Jeff Bezos ha comprato con i suoi soldi, con 250 milioni di dollari, cioè l'1 per cento della sua disponibilità, il (o la) Washington Post. Per l'editoria americana, ma in prospettiva anche per quella globale, può essere una buona, anzi, un'ottima notizia. Per una serie di ragioni.
Intanto conferma l'interesse di grandi imprenditori per i cari, vecchi giornali, dopo ovviamente Rupert Murdoch e Warren Buffett e altri casi in giro per il mondo, buon ultimo il patron dei Red Sox che si prende il Boston Globe.
Certamente le cifre di cui si parla oggi, nelle compravendite dei giornali, non sono quelle di anni addietro. Ma resta confermato comunque l'interesse verso una forma di prodotto che molti si ostinano a dare per morto da tempo. Notizia quanto meno prematura.
Comunque sia, l'acquisto di Bezos è già di per sé la notizia simbolo di un cambio di fase, perché l'arrivo poderoso di un alfiere del nuovo mondo nella tradizione della stampa segna il cambio di passo di molti dibattiti su come portare l'editoria nell'era digitale.
Jeff Bezos è un innovatore, delle cose (il Kindle, l'ebook) e dei metodi (il "delivery", il commercio a distanza). Ogni business in crisi – e l'editoria tradizionale è un caso di questo tipo -, per rilanciarsi, deve rinnovarsi. E per innovare servono gli innovatori. Non fa una grinza, no?
Certo, innovare significa rischiare.

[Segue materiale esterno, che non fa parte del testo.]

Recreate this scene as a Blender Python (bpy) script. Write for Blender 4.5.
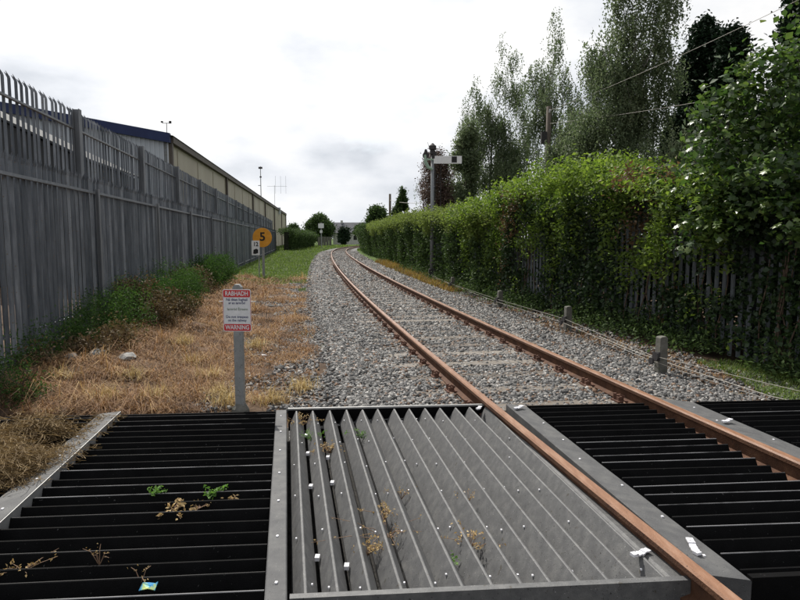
import bpy, math, random
import numpy as np
from mathutils import Vector, Matrix
R = math.radians
sc = bpy.context.scene
for o in list(bpy.data.objects): bpy.data.objects.remove(o)
col = sc.collection

# ------------------------------------------------------------------ camera
CH = 1.65
cam = bpy.data.cameras.new('camera'); camo = bpy.data.objects.new('camera', cam); col.objects.link(camo)
camo.location = (0, 0, CH); camo.rotation_euler = (R(90) - math.atan(62/622), 0, 0)
cam.sensor_width = 36; cam.lens = 622/800*36; cam.clip_end = 3000; cam.clip_start = .05
sc.camera = camo
# ------------------------------------------------------------------ world and sun
SUN_AZ, SUN_EL = -25.0, 46.0            # azimuth from +Y towards +X, degrees
sdir = Vector((math.sin(R(SUN_AZ))*math.cos(R(SUN_EL)), math.cos(R(SUN_AZ))*math.cos(R(SUN_EL)), math.sin(R(SUN_EL))))
w = bpy.data.worlds.new('World'); sc.world = w; w.use_nodes = True
nt = w.node_tree; nt.nodes.clear(); N = nt.nodes.new; L = nt.links.new
out = N('ShaderNodeOutputWorld'); bg = N('ShaderNodeBackground'); bg2 = N('ShaderNodeBackground')
sky = N('ShaderNodeTexSky'); sky.sky_type = 'NISHITA'; sky.sun_disc = False
sky.sun_elevation = R(SUN_EL); sky.sun_rotation = R(SUN_AZ); sky.air_density = 1.0; sky.dust_density = 2.0
L(sky.outputs[0], bg.inputs[0]); bg.inputs[1].default_value = .13
tc = N('ShaderNodeTexCoord'); mp = N('ShaderNodeMapping'); mp.inputs['Scale'].default_value = (1, 1, 2.2)
mp.inputs['Location'].default_value = (.35, .2, .1)
L(tc.outputs['Generated'], mp.inputs[0])
n1 = N('ShaderNodeTexNoise'); n1.inputs['Scale'].default_value = 2.6; n1.inputs['Detail'].default_value = 9; n1.inputs['Roughness'].default_value = .53
n1.inputs['Distortion'].default_value = .25
n2 = N('ShaderNodeTexNoise'); n2.inputs['Scale'].default_value = 4.0; n2.inputs['Detail'].default_value = 8; n2.inputs['Roughness'].default_value = .5
L(mp.outputs[0], n1.inputs[0]); L(mp.outputs[0], n2.inputs[0])
cov = N('ShaderNodeValToRGB'); cov.color_ramp.elements[0].position = .31; cov.color_ramp.elements[1].position = .42   # cloud cover
L(n1.outputs[0], cov.inputs[0])
cr = N('ShaderNodeValToRGB'); e = cr.color_ramp.elements
e[0].position = .36; e[0].color = (.64, .675, .73, 1); e[1].position = .585; e[1].color = (1.0, 1.0, 1.0, 1)
x = e.new(.455); x.color = (.81, .835, .88, 1)
L(n2.outputs[0], cr.inputs[0])
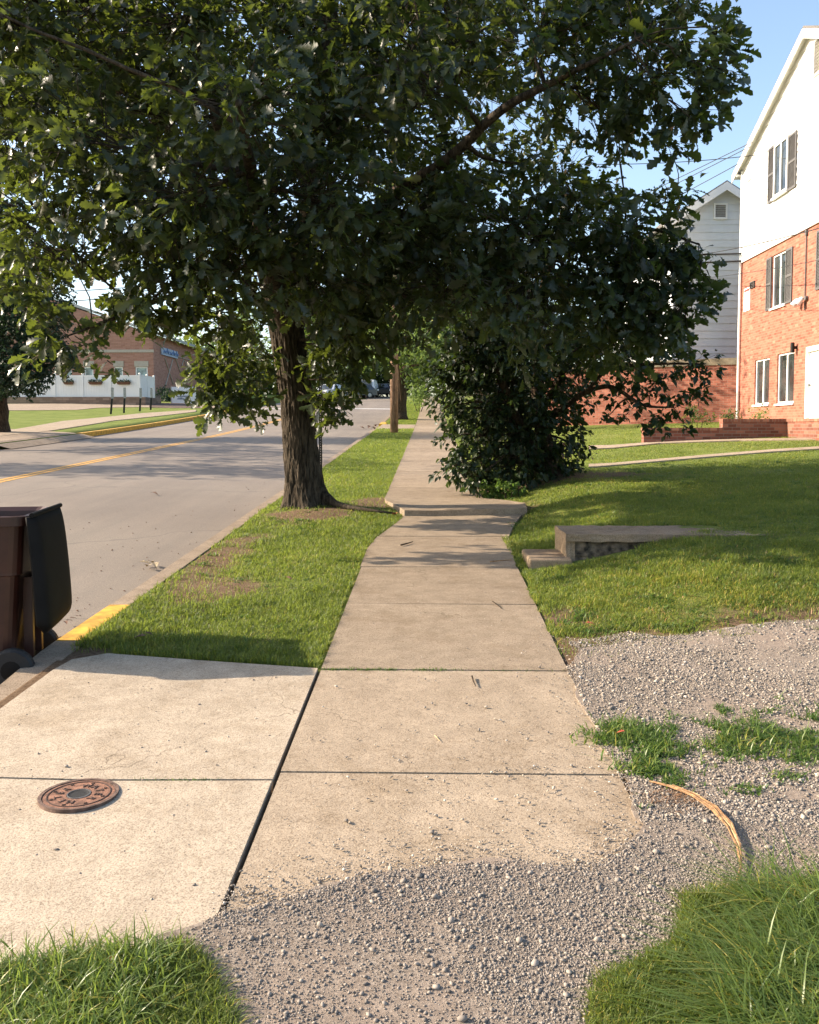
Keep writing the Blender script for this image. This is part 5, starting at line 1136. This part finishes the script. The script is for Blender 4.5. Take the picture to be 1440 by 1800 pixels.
MB().tube([BM @ Vector((.40, -.30, BH-.03)), BM @ Vector((.40, .30, BH-.03))], .016, 8).tube([BM @ Vector((.34, -.2, BH-.05)), BM @ Vector((.40, -.2, BH-.03))], .02, 6).tube([BM @ Vector((.34, .2, BH-.05)), BM @ Vector((.40, .2, BH-.03))], .02, 6).build('handle', MT['lid'], TB)
# lid: domed rounded panel hanging from the hinge
LW, LL = .375, .74; nU, nV = 14, 18; V_ = []; 
for side_ in (0, 1):
    for j in range(nV):
        for i in range(nU):
            u = -1+2*i/(nU-1); v = j/(nV-1); w_ = LW*(1+.04*v)*(1 if v < .88 else 1-.28*((v-.88)/.12)**2); 
            dome = .022*(1-abs(u)**6)*(1-abs(2*v-1)**6)
            x_ = .415+.05*v+dome-.012*side_-(.03 if (abs(u) > .93 or v > .97) else 0)
            vv = v*LL*(1-.05*abs(u)**6 if v > .9 else 1)
            V_.append(BM @ Vector((x_+.008*math.sin(v*3), u*w_, BH+.0-vv)))
Fl = []
for s_ in (0, 1):
    for j in range(nV-1):
        for i in range(nU-1): a = s_*nU*nV+j*nU+i; Fl.append((a, a+1, a+nU+1, a+nU))
bd = [(0, i) for i in range(nU)]+[(j, nU-1) for j in range(1, nV)]+[(nV-1, i) for i in range(nU-2, -1, -1)]+[(j, 0) for j in range(nV-2, 0, -1)]
for k in range(len(bd)):
    a = bd[k][0]*nU+bd[k][1]; b_ = bd[(k+1) % len(bd)]; b_ = b_[0]*nU+b_[1]; Fl.append((a, b_, b_+nU*nV, a+nU*nV))
LD = MB().add(V_, Fl).build('lid', MT['lid'], TB, smooth=True)
MB().tube([BM @ Vector((.405, -.36, BH+.01)), BM @ Vector((.405, .36, BH+.01))], .015, 8).build('hinge', MT['lid'], LD)
for s_ in (-1, 1):
    w_ = MB().lathe([(.06, -.035), (.115, -.035), (.13, -.02), (.13, .02), (.115, .035), (.06, .035)], (0, 0, 0), 24, 'y')
    w_.v = [tuple(BM @ (Vector(v)+Vector((.26, s_*.31, .13)))) for v in w_.v]; wh_ = w_.build('wheel', MT['black'], TB)
    q = MB().lathe([(.02, -.03), (.06, -.025), (.065, 0), (.06, .025), (.02, .03)], (0, 0, 0), 16, 'y'); q.v = [tuple(BM @ (Vector(v)+Vector((.26, s_*.32, .13)))) for v in q.v]; q.build('rim', MT['lid'], wh_)
MB().tube([BM @ Vector((.26, -.3, .13)), BM @ Vector((.26, .3, .13))], .015, 8).build('axle', MT['metal'], TB)

# ---------------------------------------------------------------- water meter cover
mc = G(139, 1407); mz = hz(mc.x, mc.y)+.0205; RM = .155
MC = thing('meter_cover', 'round rusty iron water cover set in the driveway concrete', 'cover', (mc.x, mc.y, mz))
def disc(r0, r1, z0, z1, n=64):
    mb = MB(); k = 0
    for r_, z_ in ((r0, z0), (r0, z1), (r1, z1), (r1, z0)): mb.v += [(mc.x+r_*math.cos(2*math.pi*j/n), mc.y+r_*math.sin(2*math.pi*j/n), mz+z_) for j in range(n)]
    for i in range(3):
        for j in range(n): a, b_ = i*n+j, i*n+(j+1) % n; mb.f.append((a, b_, b_+n, a+n))
    return mb
disc(RM*.91, RM, -.01, .009).build('ring', MT['ironfr'], MC)
disc(RM*.31, RM*.895, -.01, .006).build('lid', MT['iron'], MC)
MB().lathe([(RM*.3, 0), (RM*.3, .0065), (RM*.27, .0075), (RM*.2, .0055)], (mc.x, mc.y, mz), 40).build('glass_port', MT['black'], MC)
disc(RM*.27, RM*.30, -.01, .0085).build('port_rim', MT['galv'], MC)
def letters(txt, rad, a0, step, size, flip=False):
    for i, chh in enumerate(txt):
        if chh == ' ': continue
        cu = bpy.data.curves.new('t', 'FONT'); cu.body = chh; cu.size = size; cu.extrude = .0015; cu.align_x = 'CENTER'; cu.align_y = 'CENTER'
        o = bpy.data.objects.new('t', cu); col.objects.link(o); dg = bpy.context.evaluated_depsgraph_get(); me = bpy.data.meshes.new_from_object(o.evaluated_get(dg)); bpy.data.objects.remove(o)
        a = a0-step*i; ro = a-math.pi/2+(math.pi if flip else 0)
        me.transform(Matrix.Translation((mc.x+rad*math.cos(a), mc.y+rad*math.sin(a), mz+.0075)) @ Matrix.Rotation(ro, 4, 'Z')); me.materials.clear(); link('letter', me, MT['ironlt'], MC)
letters('WATER', RM*.50, R(88), R(30), RM*.27); letters('METER', RM*.50, R(268), R(30), RM*.27)
letters('********', RM*.64, R(170), R(45), RM*.22)
o = disc(RM*.77, RM*.80, .0, .0085).build('rim_line', MT['ironlt'], MC)

# ---------------------------------------------------------------- litter: twigs, leaves, dead frond
def twigobj(lb, pix, r_, mat='twig', z=.018, arch=0, name='twig', cat='twig'):
    pts = []
    for k, (px, py) in enumerate(pix):
        g = G(px, py); t = k/(len(pix)-1); pts.append(Vector((g.x, g.y, g.z+z+r_+arch*math.sin(t*math.pi))))
    o = MB().tube(pts, [r_*(.8-.45*k/(len(pts)-1)) for k in range(len(pts))], 6).build(name, MT[mat], None, origin=pts[0]); return tag(o, lb, cat)
fr = thing('dead_frond', 'long curved dry orange-brown frond lying on the gravel', 'dead branch', G(1220, 1420))
path = [(1142, 1386), (1180, 1398), (1220, 1416), (1255, 1440), (1282, 1472), (1298, 1508), (1302, 1540), (1296, 1566)]
for s_ in range(9):
    pts = []; o_ = random.uniform(-1, 1); st = random.randint(0, 2) if s_ else 0; en = len(path)-random.randint(0, 1)
    for k, (px, py) in enumerate(path[st:en]):
        kk = (k+st)/7; w_ = math.sin(min(1, kk*1.1)*math.pi)*5; g = G(px+o_*w_+random.uniform(-1.5, 1.5), py-o_*w_*.6); pts.append(g+Vector((0, 0, .03+.012*math.sin(kk*3)+.006*random.random())))
    MB().tube(pts, [.0026 if s_ else .004]*len(pts), 5).build('strand', MT['straw'] if s_ % 4 == 1 else MT['twig'], fr)
n_ = 260; qx, qy = rng.normal(1185, 26, n_), rng.normal(1415, 11, n_); xy = [G(a, b_) for a, b_ in zip(qx, qy)]
tag(blades('dry_grass', np.array([p.x for p in xy]), np.array([p.y for p in xy]), rng.uniform(.012, .03, n_), .003+0*qx, 2.2, plain('dry_grass', (.22, .12, .06), .8, var=.3, sc=60), .02), 'clump of dry brown grass beside the dead frond', 'dry grass', kind='stuff')
twigobj('short dark twig lying on the sidewalk before the raised slab', [(705, 963), (716, 960), (726, 957)], .012, 'bark2')
twigobj('dark curled twig on the slab near the weedy joint', [(830, 1196), (832, 1204), (836, 1213)], .007, 'bark2')
twigobj('thin twig across the sidewalk joint near the right edge', [(866, 1062), (874, 1068), (882, 1075)], .005, 'bark2')
twigobj('thin twigs lying on the sidewalk by the lower concrete step', [(862, 992), (880, 990), (898, 989)], .008, 'twig')
twigobj('dry straw stem at the bottom edge by the long grass', [(352, 1798), (385, 1780), (424, 1762)], .0025, 'straw', .03, .01)
twigobj('pale thin stem lying on the middle slab', [(764, 1300), (769, 1305), (773, 1310)], .003, 'straw')
def leafobj(lb, px, py, size, mat, z=.02, name='fallen_leaf', a=None, tilt=.5, grp='fallen leaves'):
    g = G(px, py); V, Fc = OAK; a = random.uniform(0, 6.28) if a is None else a
    Mx = Matrix.Translation(g+Vector((0, 0, z))) @ Matrix.Rotation(a, 4, 'Z') @ Matrix.Rotation(tilt, 4, 'X') @ Matrix.Scale(size, 4)
    o = MB().add([Mx @ Vector((x_*1.3, y_, z_+.25*x_*x_)) for x_, y_, z_ in V], [tuple(f) for f in Fc]).build(name, MT[mat], None, origin=g); return tag(o, lb, 'leaf', grp)
leafobj('red curled leaf at the top edge of the long grass, bottom left', 187, 1700, .05, 'redleaf', .03)
leafobj('red leaf at the corner of the raised sidewalk slab', 690, 909, .12, 'redleaf', .03)
leafobj('reddish leaf in the grass of the near verge centre', 515, 1030, .08, 'brownleaf', .05)
leafobj('reddish leaf in the shaded verge beside the bin shadow', 232, 1137, .09, 'brownleaf', .05)
leafobj('brown curled leaf in the shaded end of the verge', 270, 1130, .06, 'brownleaf', .05)
leafobj('orange leaf in the weeds beside the sidewalk', 1083, 1307, .04, 'redleaf', .05)
leafobj('small brown leaf alone on the road', 278, 872, .16, 'brownleaf', .02)
leafobj('red leaf in the grass right of the sidewalk', 1048, 1112, .07, 'redleaf', .05)
for k, (px, py) in enumerate(((258, 1001), (267, 998), (275, 1003), (270, 995))):
    leafobj('pale dry leaf of the small heap in the gutter', px, py, .13, 'tanleaf', .03, grp='dry leaf heap in the gutter')
for k, (px, py) in enumerate(((128, 1098), (136, 1094), (118, 1104), (143, 1090), (78, 1128), (90, 1124), (70, 1133))):
    leafobj('brown leaf in the gutter litter between bin and yellow kerb', px, py, .06, 'brownleaf', .03, grp='gutter litter leaves')
for k in range(11):
    leafobj('brown leaf in the drift by the yellow kerb end before the pole', random.uniform(638, 662), random.uniform(749, 757), .25, 'brownleaf', .03, grp='leaf drift by the far driveway')
n = 900; x = rng.uniform(-7, -2.6, n); y = 5+rng.exponential(5, n); k = keep(x, y, np.exp((x+2.6)/1.3))
o = stones('road_grit', x[k], y[k], h(x[k], y[k])+.008, rng.uniform(.006, .022, k.sum()), ico_templates(1, 2)); o.data.materials.clear(); o.data.materials.append(MT['brownleaf']); tag(o, 'dark bits of twig and grit scattered on the road by the kerb', 'litter', kind='stuff')
MT['red'].name = 'hydrant_paint'
for px, py, r_ in ((648, 751, .16), ):
    pass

A volte va bene, a volte va male (vedi alleanza tra Newsweek e Daily Beast). Come Bezos sa, per innovare bisogna anche sperimentare e per sperimentare servono imprenditori capaci di rischiare di tasca propria. E pare che Bezos abbia intenzione di fare tutto ciò.
Vista la cifra irrisoria – ovviamente per i conti di Bezos – c'è chi pensa che questo acquisto per lui significhi soltanto il volersi togliere uno sfizio, regalarsi un "giocattolo", utile magari per aumentare la propria forza politica (a Washington), in vista, chissà, di qualche suo impegno sulla scena pubblica.
Il rischio ci può anche essere, ma c'è da scommette che Bezos sappia che il dibattito su innovazione ed editoria sarà da oggi caratterizzato da un nuovo evento spartiacque: prima e dopo Bezos. E c'è da scommettere che, anche in prospettiva, Bezos non voglia passare alla storia come l'innovatore che non seppe innovare il mondo dei media tradizionali.
Inoltre, sarà pure irrisoria per le tasche di Bezos l'esposizione finanziaria sul Washington Post, ma è nello spirito imprenditoriale investire per produrre valore e profitto. Difficile che Bezos voglia fare il mecenate e basta.
Certo, il valore dell'editoria si misura spesso in peso culturale più che in ebitda o similia, ma anche questo è un segno (positivo) dei tempi di passaggio dal vecchio al nuovo per i giornali.
Bezos ha comprato soprattutto il brand "Washington Post", ovvio, ma dici poco. Il brand è l'asset degli asset nel maremoto e nel mare magnum della colossale informazione digitale.
Ultimo spunto. Sempre più operatori della rete in senso lato si stanno accorgendo che il web ha senso se sul web vengono trasmessi contenuti. Dunque, ci sarà sempre più dibattito su come unire mezzo e messaggio nella trasmissione ultraveloce e molto diretta dell'era digitale.
Se ho un acquedotto, ma ho finito l'acqua, a che mi serve? Ecco, un discorso analogo può valere nel fiume della rete. O no? Finora Bezos si occupava soprattutto di acquedotti.
C'è un altro aspetto che però diventa meno rilevante visto che Bezos ha acquistato in quanto Bezos e non in quanto Amazon il (o la) Washington Post. L'aspetto è questo: l'editoria viene sempre più spesso pensata e vista come un business fratello (con appunto un valore più culturale, politico, di brand, di posizionamento, che non finanziario) di altri più lucrosi settori. Come un cinema per film di cassetta che dedica una sala per l'opera lirica o per i capolavori di Chaplin. Si fa per semplificare, ovviamente.
Può essere in parte fatto, per esempio, un parallelo tra le Fondazioni culturali che affiancavano e affiancano le grandi corporation con ruoli più sociali, sebbene siano comunque gestite, queste Fondazioni, con regole economiche e logiche aziendali. Se il brand è preservato, il lavoro giornalistico pure, non è detto che anche questo sia uno scenario negativo per il settore. Anzi.